Nuestra oración debiera más bien ser como la de San Agustín: “Concédeme, Señor, conocer quien soy yo y Quien eres Tú”. Pedir esa gracia de ver nuestra realidad, es desear “andar en la verdad”.

Podremos darnos cuenta que nuestra oración no puede ser un “pliego de peticiones” con los planes que nosotros nos hemos hecho solicitando a Dios su colaboración para con esos planes y deseos. Podremos darnos cuenta que nuestra oración debe ser humilde, “veraz”, reconociéndonos dependientes de Dios, deseando cumplir sus planes y no los nuestros, buscando satisfacer sus deseos y no los nuestros.

IV. Conclusiones
  • 1.Todos los Bautizados hemos aceptado vivir en una verdadera Alianza, nueva y eterna, con Cristo. Vivimos unidos a Él como el Cuerpo a la Cabeza. La Iglesia, así unida a Él, se convierte en un signo salvador del Señor en el mundo en cada época y lugar donde ha sido implantada, llegando a todos los pueblos, conforme a su cultura, para conducirlos a la plenitud en Cristo.
  • 2.Cristo nos quiere como hermanos, hijos de un mismo Dios y Padre.
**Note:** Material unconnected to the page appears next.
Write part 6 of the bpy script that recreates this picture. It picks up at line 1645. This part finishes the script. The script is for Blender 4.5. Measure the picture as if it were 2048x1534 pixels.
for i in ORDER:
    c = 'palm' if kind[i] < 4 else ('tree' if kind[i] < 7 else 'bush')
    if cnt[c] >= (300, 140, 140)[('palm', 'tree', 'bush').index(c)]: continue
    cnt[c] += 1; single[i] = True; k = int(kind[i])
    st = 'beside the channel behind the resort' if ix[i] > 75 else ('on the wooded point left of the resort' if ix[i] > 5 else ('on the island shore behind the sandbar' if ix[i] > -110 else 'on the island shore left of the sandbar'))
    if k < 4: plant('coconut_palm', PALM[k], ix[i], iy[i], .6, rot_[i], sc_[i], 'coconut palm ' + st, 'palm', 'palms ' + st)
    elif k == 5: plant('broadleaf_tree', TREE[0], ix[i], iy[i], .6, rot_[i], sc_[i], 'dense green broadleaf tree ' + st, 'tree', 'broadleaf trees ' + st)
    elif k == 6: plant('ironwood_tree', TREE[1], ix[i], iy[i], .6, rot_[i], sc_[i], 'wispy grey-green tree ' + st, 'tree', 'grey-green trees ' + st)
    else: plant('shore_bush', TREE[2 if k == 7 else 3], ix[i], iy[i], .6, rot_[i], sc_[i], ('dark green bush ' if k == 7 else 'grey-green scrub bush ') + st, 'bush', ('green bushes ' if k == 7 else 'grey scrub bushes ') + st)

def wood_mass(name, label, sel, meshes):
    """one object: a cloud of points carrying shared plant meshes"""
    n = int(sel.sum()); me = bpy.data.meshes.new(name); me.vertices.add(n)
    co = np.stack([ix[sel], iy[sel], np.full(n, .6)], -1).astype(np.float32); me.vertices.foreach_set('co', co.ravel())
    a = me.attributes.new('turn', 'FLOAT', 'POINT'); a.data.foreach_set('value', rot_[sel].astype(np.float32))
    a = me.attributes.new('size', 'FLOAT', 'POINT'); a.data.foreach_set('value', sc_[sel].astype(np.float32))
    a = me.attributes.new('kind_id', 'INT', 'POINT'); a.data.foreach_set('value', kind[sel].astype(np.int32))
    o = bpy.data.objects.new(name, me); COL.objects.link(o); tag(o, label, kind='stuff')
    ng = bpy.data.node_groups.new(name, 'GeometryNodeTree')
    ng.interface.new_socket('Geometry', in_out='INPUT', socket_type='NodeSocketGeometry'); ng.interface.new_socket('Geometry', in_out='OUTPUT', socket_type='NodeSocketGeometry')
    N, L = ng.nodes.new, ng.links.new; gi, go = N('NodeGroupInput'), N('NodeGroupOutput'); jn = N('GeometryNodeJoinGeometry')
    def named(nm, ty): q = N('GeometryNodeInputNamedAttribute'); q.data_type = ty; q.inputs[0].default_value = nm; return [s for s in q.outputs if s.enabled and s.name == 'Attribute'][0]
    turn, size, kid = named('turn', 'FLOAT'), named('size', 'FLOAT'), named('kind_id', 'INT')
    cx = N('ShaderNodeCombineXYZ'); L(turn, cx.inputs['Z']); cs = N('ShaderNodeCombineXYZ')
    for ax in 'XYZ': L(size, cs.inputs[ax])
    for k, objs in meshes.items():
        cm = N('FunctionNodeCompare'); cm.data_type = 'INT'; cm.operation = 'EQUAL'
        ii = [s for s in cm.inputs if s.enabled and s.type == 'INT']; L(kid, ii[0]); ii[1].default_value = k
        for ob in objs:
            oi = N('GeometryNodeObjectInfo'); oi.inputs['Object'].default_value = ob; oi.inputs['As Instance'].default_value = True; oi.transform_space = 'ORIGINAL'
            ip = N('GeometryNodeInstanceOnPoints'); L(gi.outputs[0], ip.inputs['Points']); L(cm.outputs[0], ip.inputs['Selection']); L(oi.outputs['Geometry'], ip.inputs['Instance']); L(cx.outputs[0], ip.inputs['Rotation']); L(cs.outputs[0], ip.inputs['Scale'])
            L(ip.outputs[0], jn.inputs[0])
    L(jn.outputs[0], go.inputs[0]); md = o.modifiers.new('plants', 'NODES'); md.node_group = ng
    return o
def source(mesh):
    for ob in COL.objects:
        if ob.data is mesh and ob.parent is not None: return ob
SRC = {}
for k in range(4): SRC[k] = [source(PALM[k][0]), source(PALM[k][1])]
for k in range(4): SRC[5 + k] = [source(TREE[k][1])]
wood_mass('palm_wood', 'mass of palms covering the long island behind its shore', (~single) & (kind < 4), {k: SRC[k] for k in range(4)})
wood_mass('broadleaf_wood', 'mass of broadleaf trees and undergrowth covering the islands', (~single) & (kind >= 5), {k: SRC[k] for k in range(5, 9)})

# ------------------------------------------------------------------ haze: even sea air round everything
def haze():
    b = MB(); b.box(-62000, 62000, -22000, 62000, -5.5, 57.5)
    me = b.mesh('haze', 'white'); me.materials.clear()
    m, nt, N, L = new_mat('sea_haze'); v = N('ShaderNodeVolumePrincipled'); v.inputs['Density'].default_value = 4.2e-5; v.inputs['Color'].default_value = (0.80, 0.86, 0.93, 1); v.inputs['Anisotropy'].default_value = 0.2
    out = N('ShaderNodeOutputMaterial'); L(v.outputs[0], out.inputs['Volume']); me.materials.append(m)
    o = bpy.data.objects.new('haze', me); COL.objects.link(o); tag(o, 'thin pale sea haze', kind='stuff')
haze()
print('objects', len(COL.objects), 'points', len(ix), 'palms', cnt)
Unamos nuestra vida a Él de tal forma que podamos, con la Fuerza del Espíritu Santo en nosotros, ser un Evangelio viviente del amor de Dios para todos.
  • 3.Citando las palabras del Santo Padre Francisco en su mensaje con motivo de esta jornada misionera decimos que “El hombre de nuestro tiempo necesita una luz fuerte que ilumine su camino y que sólo el encuentro con Cristo puede darle. ¡Traigamos a este mundo, a través de nuestro testimonio, con amor, la esperanza donada por la fe! La naturaleza misionera de la Iglesia no es proselitista, sino testimonio de vida que ilumina el camino, que trae esperanza y amor.La Iglesia no es una organización asistencial, una empresa, una ONG, sino que es una comunidad de personas, animadas por la acción del Espíritu Santo, que han vivido y viven la maravilla del encuentro con Jesucristo y desean compartir esta experiencia de profunda alegría, compartir el mensaje de salvación que el Señor nos ha dado. Es el Espíritu Santo quién guía a la Iglesia en este camino.”

Así sea.

Mérida, Yucatán, 23 de octubre de 2016.